Father Poomattam said the bishops in the state are calling on the government to revise the amendments that has made sterilization easier among the poverty-stricken tribal people.

Arun Pannalal, president of the Chhattisgarh Christian Forum, said the government should provide the tribal people better health care and educate them to improve their living conditions. Through sterilization, however, "anybody can exploit the new policy to eliminate them gradually," he said.

The ruling BJP is considered the political arm of groups that want to establish Hindu hegemony in India.

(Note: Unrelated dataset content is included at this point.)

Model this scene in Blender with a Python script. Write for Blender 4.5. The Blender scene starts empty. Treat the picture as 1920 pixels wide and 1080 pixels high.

Pannalal and other Christian leaders have accused the BJP for promoting polices that endanger the interests of the disenfranchised, including Dalits, tribal people and non-Hindus.

Father Thomas Kollikolavil, who previously worked as a director of social work for the Jagdalpur Diocese in the state, said tribal people mostly live in interior forest villages, cut off from the mainstream and require special considerations.

"No one can expect them to be aware of the implications of sterilization," the priest said.

A 2008 report of the Chhattisgarh State Tribal Research Institute said that the state is home to five endangered tribes — Abujhmaria, Baiga, Birhor, Pahari Korwa and Kamar, that together have fewer than 150,000 people, some with fewer than 3,000 people.

Chhattisgarh is India's most densely Hindu state with 98.3 percent of its 23 million people being Hindu. Muslims account for 1 percent; Christians, mostly tribal people, account for 0.7 percent.